Well, it only deteriorated from there. By middle school, this whole being smart thing was pretty sweet. I could figure most things out on my own. So, at some point, I examined my situation.

  • Church is really boring
  • Why do all these people go to church anyway? None of them seem happy. They seem to do it out of obligation
  • Hmmmm, maybe they're just not smart.
  • Yup, they just made God up to explain the unexplainable
  • God doesn't exist!
So, I became an atheist. This lasted for a few years, but it was strange because I didn’t tell that many people. I think I was scared of what they would say.

Unfortunately, these middle school years were probably my worst. At some point, I discovered that you could make people laugh by making fun of people. Since I was a geek and in band, this was an enjoyable way to get attention. So, (as some of you may remember) by 8th grade I became known for making a few people’s lives miserable. I was a jerk. Period. On top of this, up until this point I had always done well at everything I did (except sports…which is probably why I quit). So, whenever something didn’t go my way, I would throw a tantrum. If people criticized me, I would snap back in defense. My temper was horrible. I probably should have seen a counselor.

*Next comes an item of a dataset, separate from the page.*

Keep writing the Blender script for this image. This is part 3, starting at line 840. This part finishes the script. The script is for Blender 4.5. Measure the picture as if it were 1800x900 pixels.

Then high school rolled around. I was still an atheist, but since high school was a new environment, I did what I always do in new environments: become shy and quiet. This lasted for a little while, but since I was in band, I met a few people that I’m still friends with today. It turns out that a lot of these people were Christians, so I quickly had to evaluate how I would swing this whole atheist thing. I decided to be as non-confrontational as possible and pretend that I believed in God. These people were pretty cool, so I would sit through youth group and things like that so I could hang out with them.

Meanwhile, I continued to excel in school. This smart thing had gone on for quite a while, so it became more than pretty sweet. It really got to my head. I had tons of pride and arrogance (and I still struggle with this today!). I would ridicule people in class that didn’t understand things. I would look around at my classmates and honestly say to myself, “Ha, I’m smarter than them”. This calmed down as I got older and into college, but I always considered myself better than the people around me because of my mind. Pretty horrendous, eh? I hope you guys will forgive me.

So, high school was a weird mix of arrogance and pseudo-belief in God. When I would hear my Christian friends say phrases like “relationship with God”, or “walk with Christ”, I would scoff inside. I would think, “These are just things Christians say to each other. It’s just a crutch.” I couldn’t stand when people talked about God like they knew Him. People would sing songs talking about how God is their happiness, how Jesus died for them, and how they’re so committed to this guy named Jesus. I thought it was all garbage.